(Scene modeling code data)
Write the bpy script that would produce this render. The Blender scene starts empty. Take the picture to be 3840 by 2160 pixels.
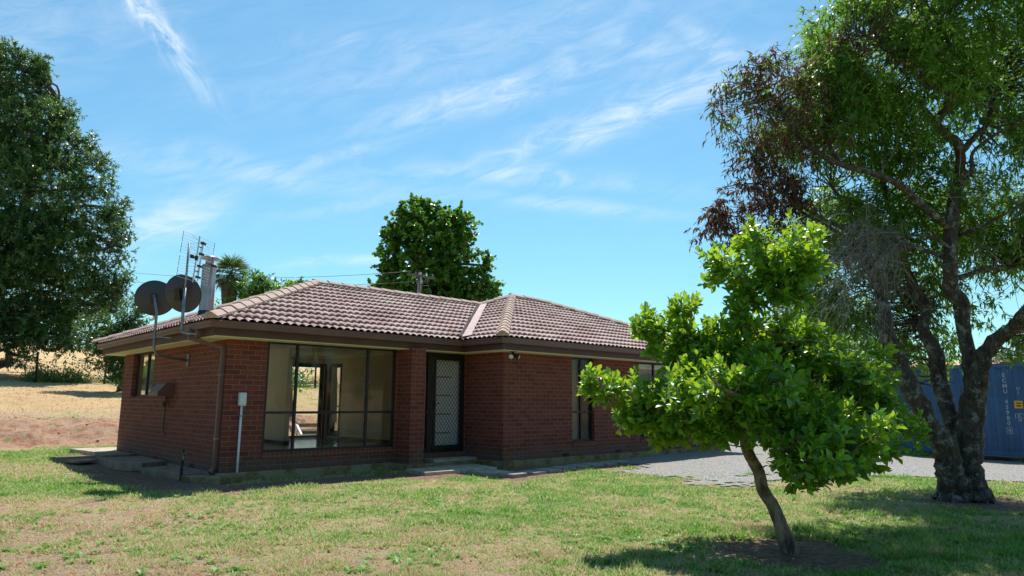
import bpy, bmesh, math, random
import numpy as np
from mathutils import Vector, Matrix
random.seed(7); RS = np.random.RandomState(11)
S = bpy.context.scene; COL = S.collection
# ------------------------------------------------------------------ camera frame
C0 = np.array([-4.5448, -11.9203, 1.2021])
FW = np.array([0.67674136, 0.71767829, 0.16419197])
RT = np.array([0.72686746, -0.68675256, 0.00588418])
UP = np.array([-0.11698221, -0.11536373, 0.98641085])
FPX = 2568.58
def ray(u, v): return FW + RT*(u-1920)/FPX - UP*(v-1080)/FPX
def at(u, v, d): return C0 + ray(u, v)*d
def onz(u, v, z):
    r = ray(u, v); return C0 + r*((z-C0[2])/r[2])
# ------------------------------------------------------------------ numpy value noise
def _h(ix, iy, s):
    n = (ix*374761393 + iy*668265263 + s*974711) & 0x7fffffff
    n = ((n ^ (n >> 13))*1274126177) & 0x7fffffff
    return ((n ^ (n >> 16)) & 0xffff)/65535.0
def vn(x, y, s=0):
    x = np.asarray(x, float); y = np.asarray(y, float)
    ix = np.floor(x).astype(np.int64); iy = np.floor(y).astype(np.int64)
    fx = x-ix; fy = y-iy; fx = fx*fx*(3-2*fx); fy = fy*fy*(3-2*fy)
    a = _h(ix, iy, s); b = _h(ix+1, iy, s); c = _h(ix, iy+1, s); d = _h(ix+1, iy+1, s)
    return (a*(1-fx)+b*fx)*(1-fy)+(c*(1-fx)+d*fx)*fy
def fbm(x, y, s=0, o=4):
    t = 0; a = .5; n = 0
    for i in range(o):
        t = t + a*vn(x, y, s+i*17); n += a; a *= .5; x = np.asarray(x)*2.03+3.1; y = np.asarray(y)*2.03+1.7
    return t/n
def sst(a, b, x):
    t = np.clip((x-a)/(b-a), 0, 1); return t*t*(3-2*t)
# ------------------------------------------------------------------ terrain
def terrain(x, y):
    x = np.asarray(x, float); y = np.asarray(y, float)
    yb = y + (fbm(x*.35, y*.05, 5)-.5)*.5
    z = np.interp(yb, [-400, 2, 6, 8.7, 9.4, 10.1, 10.8, 15, 25, 60, 112, 170, 500],
                  [-.14, -.14, -.04, -.05, .02, .36, .58, .95, 1.9, 4.4, 9.4, 10.6, 12])
    z = np.where(y > 12, .6+(z-.6)*np.clip(1.06-(x-5)*.0052*sst(20, 110, y), .55, 1.2), z)
    lo = -.24*sst(11, 18, x)*sst(2, -6, y)
    z = z + lo
    z2 = 8.6*sst(26, 130, x)-.3
    z = np.maximum(z, np.where(x > 26, z2, -9))
    z = z + (fbm(x*.5, y*.5, 3)-.5)*.05*sst(2, -3, y)+ (fbm(x*3, y*3, 9)-.5)*.02
    b = sst(8.7, 9.6, y)*sst(12.2, 10.8, y)
    z = z + b*((fbm(x*1.6, y*2.2, 21)-.5)*.34+(fbm(x*6, y*6, 22, 3)-.5)*.14)
    z = z + (fbm(x*.06, y*.06, 31)-.5)*1.2*sst(30, 90, np.maximum(y, x))
    return z
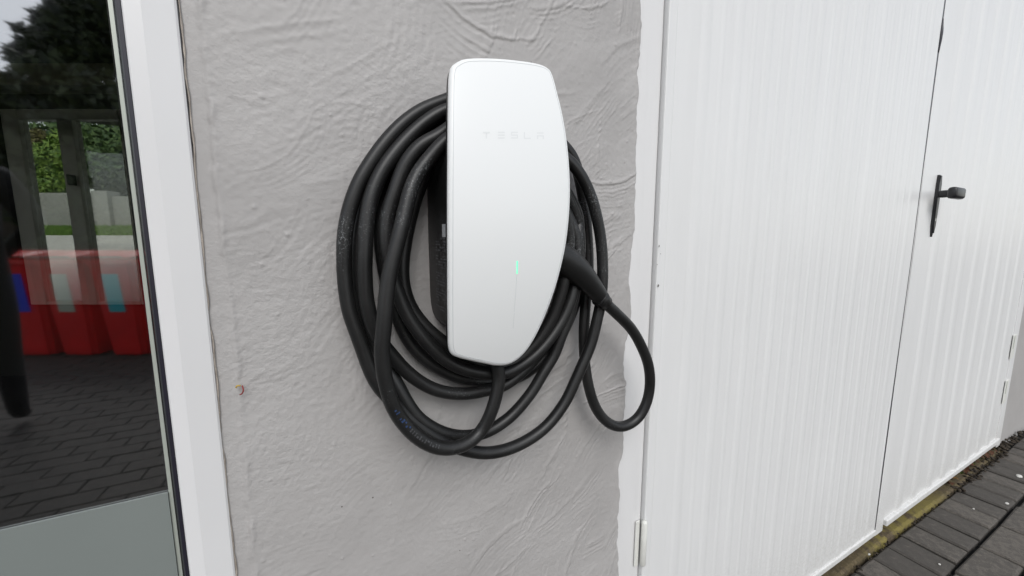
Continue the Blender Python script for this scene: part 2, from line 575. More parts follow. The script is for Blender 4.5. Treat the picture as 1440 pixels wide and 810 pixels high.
def vnoise(X, Z, scale, seed):
    """smooth value noise on arrays"""
    r = np.random.default_rng(seed)
    G = r.random((256, 256))
    u, v = X * scale + 40.3, Z * scale + 57.7
    i, j = np.floor(u).astype(int), np.floor(v).astype(int)
    fu, fv = u - i, v - j
    fu = fu * fu * fu * (fu * (fu * 6 - 15) + 10)
    fv = fv * fv * fv * (fv * (fv * 6 - 15) + 10)
    a = G[i % 256, j % 256]; b = G[(i + 1) % 256, j % 256]
    c = G[i % 256, (j + 1) % 256]; d = G[(i + 1) % 256, (j + 1) % 256]
    return (a * (1 - fu) + b * fu) * (1 - fv) + (c * (1 - fu) + d * fu) * fv - 0.5
XL, XR = -0.1175, 0.476
ZB, ZT = -0.68, 0.43
SX, SZ = 480, 900
xs = np.linspace(0, 1, SX)
zs = np.linspace(ZB, ZT, SZ)
Uu, Zz = np.meshgrid(xs, zs)
right_edge = 0.4655 + 0.0042 * np.sin(zs * 9.0 + 1.0) + 0.012 * vnoise(zs * 0 + 1.3, zs, 13, 5) + 0.006 * vnoise(zs * 0 + 2.3, zs, 38, 6) + 0.003 * vnoise(zs * 0 + 6.3, zs, 110, 9) + (zs + 0.7) * 0.008
left_edge = -0.1165 + 0.004 * vnoise(zs * 0 + 4.3, zs, 11, 7) + 0.0022 * vnoise(zs * 0 + 5.1, zs, 45, 8)
X = left_edge[:, None] + (right_edge - left_edge)[:, None] * Uu
H = np.zeros_like(X)
H += 0.0040 * vnoise(X, Zz, 6, 21) + 0.0018 * vnoise(X, Zz, 15, 22)
# crumbly patches: sharp creased noise, only here and there
patch = np.clip(vnoise(X, Zz * 1.5, 9, 41) * 2.6 + 0.25, 0, 1)
crease = (0.5 - np.abs(vnoise(X, Zz * 1.6, 55, 42)) * 2) * 0.0009 + (0.5 - np.abs(vnoise(X + .2, Zz * 1.4, 115, 43)) * 2) * 0.0006
H += 0.32 * crease * patch + 0.00035 * vnoise(X, Zz, 190, 44)
HB = H.copy()
# wobble used to roughen the edges of the trowel marks
WOB = 0.0026 * vnoise(X, Zz, 70, 45) + 0.0010 * vnoise(X, Zz, 190, 46)
r = np.random.default_rng(77)
def stroke(cx, cz, ang, L, W, amp, curv, seed):
    """one short trowel drag: shallow scoop with a sharp burr on one side and fine drag lines"""
    ca, sa = math.cos(ang), math.sin(ang)
    i0, i1 = np.searchsorted(zs, [cz - L - W - .01, cz + L + W + .01])
    sl = slice(i0, i1)
    dx, dz = X[sl] - cx, Zz[sl] - cz
    a = dx * ca + dz * sa
    c = -dx * sa + dz * ca + curv * a * a + WOB[sl]
    m = (np.abs(a) < L) & (np.abs(c) < W * 1.8)
    if not m.any():
        return
    am, cm = a[m], c[m]
    rr = np.random.default_rng(seed)
    along = np.clip(1 - np.abs(am / L) ** 2.5, 0, 1)
    ewid = rr.uniform(.0012, .0028)
    inside = 0.5 * (np.tanh((cm + W) / (ewid * 3.0)) - np.tanh((cm - W) / ewid))
    burr = np.exp(-np.clip((cm - W) / (ewid * 1.1), -50, 50) ** 2 * .5) * rr.uniform(.3, 1.2)
    lines = np.zeros_like(cm)
    for k in range(4):
        f = rr.uniform(280, 1100)
        lines += np.sin(cm * f + rr.uniform(0, 6.28) + am * rr.uniform(-25, 25)) * rr.uniform(.08, .26)
    scoop = -0.55 * inside + inside * lines * 0.95 + 0.5 * inside * cm / W
    H[sl][m] += amp * along * (scoop + burr)
for k in range(220):
    cx, cz = r.uniform(-0.10, 0.47), r.uniform(-0.66, 0.41)
    if cx > 0.20:
        ang = r.normal(0.88, 0.36)
        amp = r.uniform(0.0004, 0.0017)
        Ls, Ws = r.uniform(.030, .100), r.uniform(.010, .030)
    else:
        ang = r.normal(0.5 if cz < -.05 else 0.2, 0.7)
        amp = r.uniform(0.00008, 0.00050)
        Ls, Ws = r.uniform(.025, .080), r.uniform(.010, .032)
    stroke(cx, cz, ang, Ls, Ws, amp, r.normal(0, 3.5), 1000 + k)
H = HB + 0.00085 * np.tanh((H - HB) * 0.9 / 0.00085)
# nodules and pits
for k in range(300):
    cx, cz, rad, h = r.uniform(-0.10, 0.47), r.uniform(-.66, .41), r.uniform(.0009, .0024), r.uniform(-0.0007, .0012)
    i0, i1 = np.searchsorted(zs, [cz - .012, cz + .012])
    sl = slice(i0, i1)
    d2 = (X[sl] - cx) ** 2 + (Zz[sl] - cz) ** 2
    H[sl] += h * np.exp(-d2 / rad ** 2)
# smooth band beside the glazed door: slightly recessed, with an uneven lip
edge = -0.1015 + 0.0022 * vnoise(zs * 0 + 7.7, zs, 16, 31) + 0.003 * vnoise(zs * 0 + 9.7, zs, 90, 32)
sm = 1 / (1 + np.exp(-(X - edge[:, None]) / 0.0011))
lip = 0.0016 * np.exp(-((X - edge[:, None] - 0.0035) / 0.0030) ** 2) * (0.4 + 1.5 * np.clip(vnoise(X * 0 + 3.1, Zz, 48, 33) + .3, 0, 1))
H = H * (0.18 + 0.82 * sm) + 0.7 * lip - 0.0016 * (1 - sm)
# thick rounded edge where the render meets the garage door frame
de = right_edge[:, None] - X
H += 0.0012 * np.exp(-((de - 0.005) / 0.005) ** 2)
H -= 0.0060 * np.exp(-(de / 0.0016) ** 2)
# fade to the flat upper and lower render
fade = np.clip((Zz - ZB) / 0.04, 0, 1) * np.clip((ZT - Zz) / 0.04, 0, 1)
H *= fade
verts = np.stack([X.ravel(), -H.ravel(), Zz.ravel()], 1)
idx = np.arange(SX * SZ).reshape(SZ, SX)
quads = np.stack([idx[:-1, :-1].ravel(), idx[:-1, 1:].ravel(), idx[1:, 1:].ravel(), idx[1:, :-1].ravel()], 1)
me = bpy.data.meshes.new('render_panel')
# skirt so the edges have thickness
nb = len(verts)
def skirt(ids):
    global verts, quads
    n0 = len(verts)
    ext = verts[ids].copy(); ext[:, 1] = 0.012
    verts = np.vstack([verts, ext])
    q = np.stack([ids[:-1], ids[1:], n0 + np.arange(1, len(ids)), n0 + np.arange(len(ids) - 1)], 1)
    quads = np.vstack([quads, q])
skirt(idx[:, -1]); skirt(idx[:, 0][::-1])
me.vertices.add(len(verts)); me.vertices.foreach_set('co', verts.astype(np.float32).ravel())
me.loops.add(quads.size); me.loops.foreach_set('vertex_index', quads.astype(np.int32).ravel())
me.polygons.add(len(quads)); me.polygons.foreach_set('loop_start', np.arange(0, quads.size, 4, dtype=np.int32))
me.update(calc_edges=True); me.validate()
me.polygons.foreach_set('use_smooth', [True] * len(me.polygons))
link('render_panel', me, M['stucco'], house)
# the rest of the wall (beyond the frame): above, below, left of the glazed door, right of the garage
for a in ((XL, 0.470, 0.0, 0.2, ZT, 1.55), (XL, 0.470, 0.0, 0.2, GZ - .05, ZB), (-4.6, XL, 0.0, 0.2, 1.16, 1.55), (0.470, 2.945, 0.0, 0.2, 1.13, 1.55),
          (-4.6, -1.35, 0.0, 0.2, GZ - .05, 1.16), (-4.6, 6.5, 0.0, 0.2, 1.55, 1.9)):
    boxo('render_wall', M['stucco'], house, *a)
boxo('wall_core', M['trimpaint'], house, XL + .003, 0.464, 0.014, 0.2, ZB, ZT)
# pier right of the garage doors, with soft relief
bm = bmesh.new()
nx, nz = 60, 60
for j in range(nz + 1):
    for k in range(nx + 1):
        xx = 2.945 + (6.5 - 2.945) * k / nx
        zz = GZ - 0.03 + (1.55 - GZ + .03) * j / nz
        bm.verts.new((xx, random.uniform(-.002, .002), zz))
bm.verts.ensure_lookup_table()
for j in range(nz):
    for k in range(nx):
        a = j * (nx + 1) + k
        bm.faces.new([bm.verts[a], bm.verts[a + 1], bm.verts[a + nx + 2], bm.verts[a + nx + 1]])
pier = link('wall_pier', bm_mesh(bm, 'wall_pier', True), M['stucco'], house)
pier['label'] = 'grey rendered pier right of the garage doors'
boxo('pier_core', M['trimpaint'], house, 2.95, 6.5, 0.006, 0.2, GZ - .03, 1.55)
# aged sealant bead along the glazed door frame
pts = [Vector((-0.1168 + 0.0035 * float(vnoise(np.array(4.3), np.array(z), 11, 7)) + 0.0022 * float(vnoise(np.array(5.1), np.array(z), 45, 8)), 0.0005, z)) for z in np.linspace(-.98, 1.1, 260)]
link('sealant_bead', tube_mesh('sealant_bead', pts, [0.0005 + 0.0007 * random.random() for _ in pts], 6), M['sealant'], house)

# chipped fleck stuck to the wall
p = onplane(336, 548, -0.003)
fl = thing('leaf_fragment', 'tiny curled red and yellow fragment stuck to the grey wall near the glazed door', 'leaf fragment', p)
pts = [Vector((0.0035, -0.001, 0.0045)), Vector((0.0045, -0.003, 0.0)), Vector((0.003, -0.002, -0.004)), Vector((0.0005, 0, -0.0058))]
link('curl', tube_mesh('curl', catmull(pts, 5), 0.0007, 6), M['red_fleck'], fl)
pts = [Vector((0.002, -0.001, 0.0045)), Vector((-0.001, -0.002, 0.0052)), Vector((-0.0022, -0.001, 0.003))]
link('tip', tube_mesh('tip', catmull(pts, 5), 0.0008, 6), M['yellow_fleck'], fl)

# ================================================================== GLAZED DOOR (left)
gd = thing('glazed_door', 'white framed glazed door with dark reflecting glass and frosted lower panel', 'door', (0, 0, 0))
XG = -1.30           # far jamb, outside the picture
Z0, Z1 = GZ + 0.01, 1.15
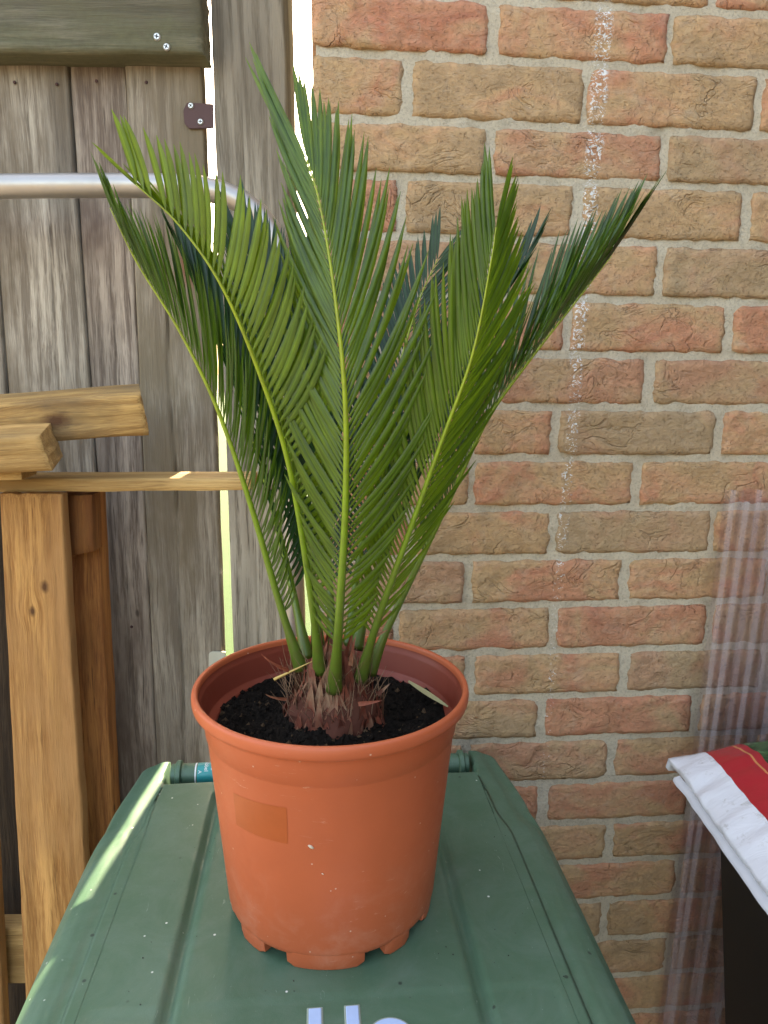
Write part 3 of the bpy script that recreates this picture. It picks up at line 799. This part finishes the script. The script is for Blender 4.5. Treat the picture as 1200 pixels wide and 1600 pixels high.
# where a price sticker sat
vs, fs = [], []
def pot_r(z):
    for (r0, z0), (r1, z1) in zip(outer, outer[1:]):
        if z0 <= z <= z1 and z1 > z0: return r0+(r1-r0)*(z-z0)/(z1-z0)
    return .11
def hit_pot(px, py):
    r = ray(px, py).normalized(); o = Vector((0, 0, CAMZ)); best = None
    t = .3
    while t < .8:
        p = o+r*t-PC
        if math.hypot(p.x, p.y) <= pot_r(p.z): return math.atan2(p.x, -p.y), p.z
        t += .0005
    return 0, .1
c4 = [hit_pot(*p) for p in ((365, 1238), (448, 1262), (450, 1318), (370, 1288))]
n = 10
for j in range(n+1):
    for i in range(n+1):
        s, t = i/n, j/n
        a = (c4[0][0]*(1-s)+c4[1][0]*s)*(1-t)+(c4[3][0]*(1-s)+c4[2][0]*s)*t
        z = (c4[0][1]*(1-s)+c4[1][1]*s)*(1-t)+(c4[3][1]*(1-s)+c4[2][1]*s)*t
        rr = pot_r(z)+.00025; vs.append((rr*math.sin(a), -rr*math.cos(a), z))
for j in range(n):
    for i in range(n): a = j*(n+1)+i; fs.append((a, a+1, a+n+2, a+n+1))
pydata('sticker_mark', vs, fs, pot, M['sticker_mark'])
bm = bmesh.new()
for (px, py, r) in ((486, 1323, .0026), (772, 1146, .001),):
    a, z = hit_pot(px, py); rr = pot_r(z)
    bmesh.ops.create_icosphere(bm, subdivisions=1, radius=r, matrix=Matrix.Translation((rr*math.sin(a), -rr*math.cos(a), z)) @ Matrix.Rotation(.6, 4, 'Y') @ Matrix.Diagonal((1.2, .4, .6, 1)))
bmobj('dirt_fleck', bm, pot, plain('pale_fleck', (.6, .5, .38), .8))

# ================================================================== SOIL
def mk_soil():
    m = Mat('black_potting_soil', .85, .08); p = m.pos()
    c = m.mix(m.noise(p, 90., 6., .7), (.003, .0026, .0024), (.020, .015, .011))
    ri = m.n('NewGeometry', 8); c = m.mix(m.ramp(ri, [(.93, 0), (.97, .8)]), c, (.12, .075, .042))
    m.set(Base_Color=c, Normal=m.bump(m.noise(p, 420., 6., .75), .9, .003)); return m.m
M['soil'] = mk_soil()
SZ = PC.z+.1840
vs, fs = [], []; nr, na = 44, 150
def soil_h(x, y):
    r = math.hypot(x, y)
    h = .0045*fbm(x*32, y*32, 1., 4)+.0042*fbm(x*95, y*95, 2., 3)
    h += .013*math.exp(-(math.hypot(x, y+.030)/.034)**2)+.006*math.exp(-(r/.055)**2)
    return h+.002*sstep(.07, .10, r)
for j in range(nr+1):
    for k in range(na):
        r = .1056*j/nr; a = 2*math.pi*k/na; x, y = r*math.cos(a), r*math.sin(a)
        vs.append((x, y, soil_h(x, y)))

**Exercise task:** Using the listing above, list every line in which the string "wide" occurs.

**Response below:**
Continue the Blender Python script for this scene: part 2, from line 575. More parts follow. The script is for Blender 4.5. Treat the picture as 1440 pixels wide and 810 pixels high.
Write part 3 of the bpy script that recreates this picture. It picks up at line 799. This part finishes the script. The script is for Blender 4.5. Treat the picture as 1200 pixels wide and 1600 pixels high.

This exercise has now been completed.